Die Hauptgeschmacksrichtungen spiegeln auch die sonstige Würztechnik in der
japanischen Cuisine wieder: Miso (eine Würzpaste aus Sojabohnen), Shoyu (Sojasoße)
oder einfach Salz.
Während man in Soba-Läden zwischen den seit 1000 Jahren bekannten und
beliebten Soba und Udon – im Winter dampfend heiß, im Sommer vorzugsweise
kalt serviert – wählt, sind die Ramen-shops ganz auf die aus China
stammenden, erst nach dem Zweiten Weltkrieg sich verbreitenden Ramen-Nudeln
spezialisiert. Sie werden immer in einer großen Schüssel mit Brühe nach
eigens kreiertem und wie in dem Film Tampopo streng gehütetem Rezept und
verschieden Toppings dargeboten. Dabei sind meist ein paar Zwiebellauchringe
(negi), Nori-Streifen (das getrocknete Seegrass, das wir schon von
Sushi kennen), blassrosa eingefärbte Fischwurstscheibchen (kamaboko),
mal Bambussprossen, mal Mais oder frischer Spinat und dünne, zarte
Schweinefleischscheiben.
Etwas ungewöhnlich dürfte einem auf der Karte die Geschmackssorten „Kitsune“
(Rotfuchs), „Tanuki“ (dem Waschbären ähnlicher Marderhund) bzw. „Mond-Betrachten“
(tsukimi) vorkommen. Während sich hinter dem „Fuchs“ diesem als
Leibspeise untergeschobene frittierte Tofu-scheiben (abura-age)
verbergen, sind es beim - oft auch fälschlicherweise als (Berg-)Dachs
bezeichneten – Tanuki frittierte Teigstückchen, wie sie beim Tempura
anfallen.
Auf der Tsukimi-Suppe schwimmt dagegen quasi ein Spiegelei, wobei das Eigelb
den Vollmond assoziiert.
Schlürfen ist in Japan übrigens erlaubt und bei der Nudelsuppe mehr als
anempfohlen!
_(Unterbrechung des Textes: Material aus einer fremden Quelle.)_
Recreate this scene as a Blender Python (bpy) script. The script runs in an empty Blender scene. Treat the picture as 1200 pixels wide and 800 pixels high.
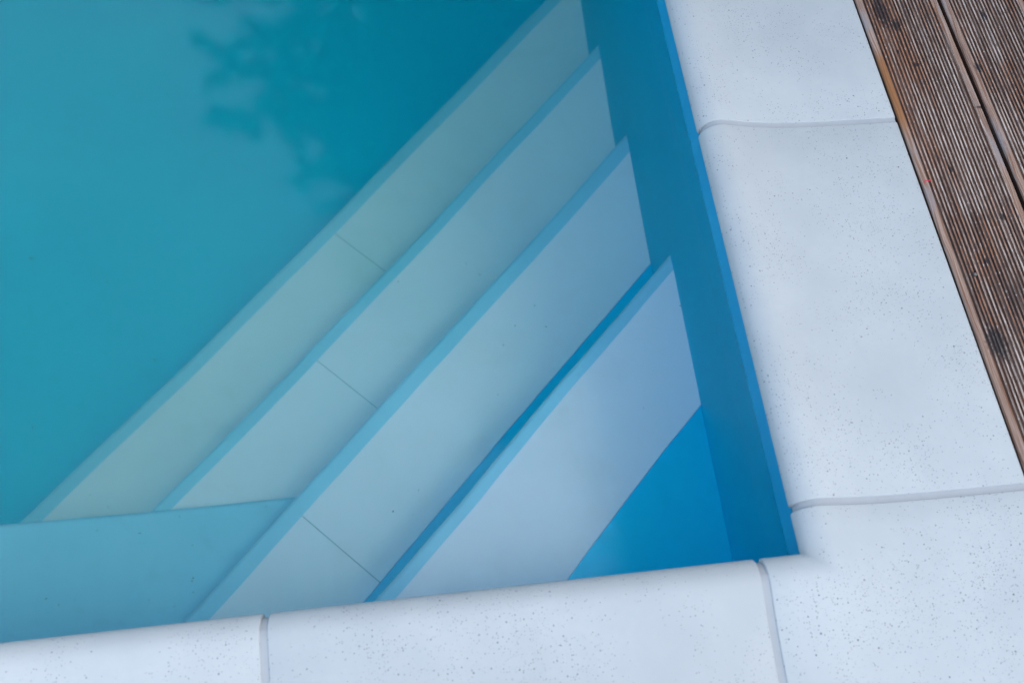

Je mehr Flüssigkeit bzw. nach anderen Theorien Luft (wie beim
Wein). Sie gleichzeitig mit den Nudeln einziehen können, desto mehr Geschmack
haben Sie dabei. Außerdem kühlt die Luft die heißen Nudeln. Sonst trinken
Sie eben immer zwischendurch wieder ein paar Schluck der Brühe und pusten
vorher nach herkömmlicher Weise ...
Nudelsuppenrestaurants finden Sie an jeder Ecke und vor allem in jedem
Bahnhof. Wo die längste Schlange ist, schmeckt es im Zweifelsfall am besten.
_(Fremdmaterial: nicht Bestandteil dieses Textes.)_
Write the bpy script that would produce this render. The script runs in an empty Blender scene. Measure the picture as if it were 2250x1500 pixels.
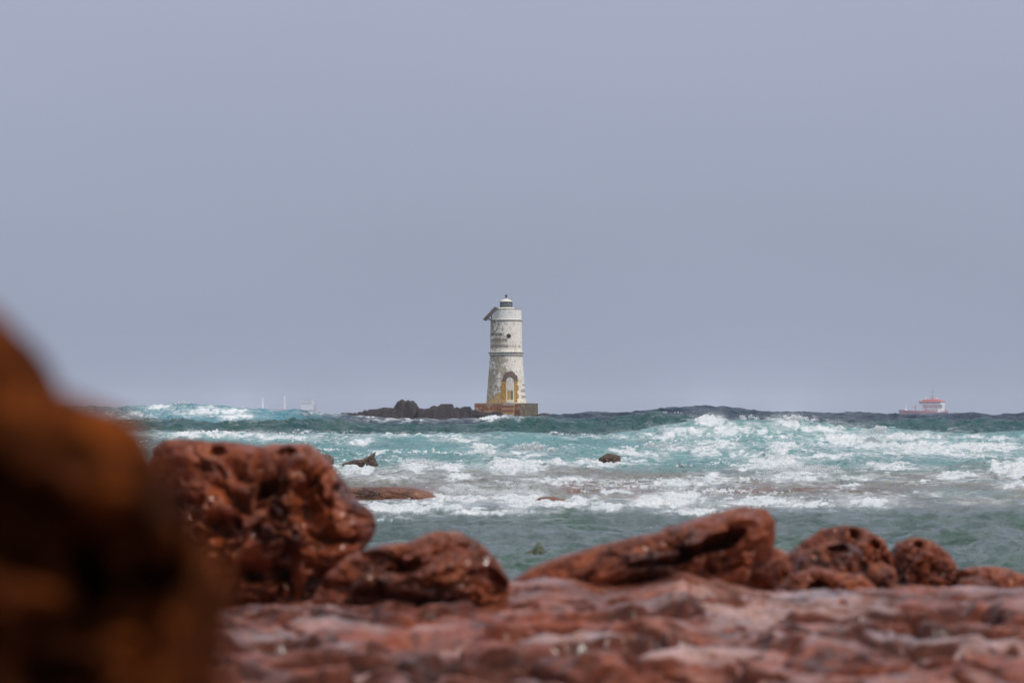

Japaner stellen sich lieber geduldig an und essen dafür eine erstklassige
Suppe. Ansonsten geht die Pommes- bzw. Würstchenbuden-Mentalität so weit,
dass man auch seine Suppe entweder auf Thekenhockern oder gar im Stehen (tachigui)
schlürft.
An den Bahnhöfen, wo es die Leute besonders eilig haben, muss man sogar am
Eingang ein Ticket am Automaten für die gewünschte Suppensorte lösen, um
diese drinnen an der Theke serviert zu bekommen und sich das dampfende Essen
unter den Augen der Wartenden möglichst schnell einzuverleiben.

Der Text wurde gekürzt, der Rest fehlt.